Jeżeli można powiedzieć, że jakiś polityk jest „modny”, to w ostatnich miesiącach w Stanach Zjednoczonych będzie to bez wątpienia Alexandria Ocasio-Cortez. Należąca do Partii Demokratycznej kongresmenka przebojem wdarła się na szczyty amerykańskiej polityki i zbudowała wokół siebie grupę, nazywaną w USA „the squad”. Wspólnie z Ilhaną Omar, Ayanną Pressley i Rashidą Tlaib krytykują nie tylko prezydenta Donalda Trumpa, ale i cały polityczny establishment Waszyngtonu.

Jak wiadomo co najmniej od kilku lat, obecny prezydent USA nie słynie z dużej odporności na krytykę. Po kilku miesiącach przyjmowania ciosów ze strony lewicowo nastawionych kongresmenek, postanowił mocno „dopiec” im na Twitterze. Nawet Kongres stwierdził jednak, że tym razem przesadził. To właśnie stąd rezolucja „zdecydowanie potępiająca rasistowskie komentarze prezydenta Trumpa”, które „legitymizują i pogłębiają lęk oraz nienawiść wobec Amerykanów z wyboru, oraz osób o innym kolorze skóry”.

Co takiego napisał Trump, że doczekał się nawet interwencji Kongresu?
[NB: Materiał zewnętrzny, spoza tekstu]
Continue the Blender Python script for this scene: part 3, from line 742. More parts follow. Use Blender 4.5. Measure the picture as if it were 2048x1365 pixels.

Stwierdził na Twitterze, że interesującym jest oglądanie „postępowych” Demokratek, które „oryginalnie pochodzą z krajów, których rządy są kompletną i całkowitą katastrofą, bardziej skorumpowaną i nieudolną (»inept« – słówko, które Trump podchwycił u brytyjskiego ambasadora) niż gdziekolwiek indziej na świecie”.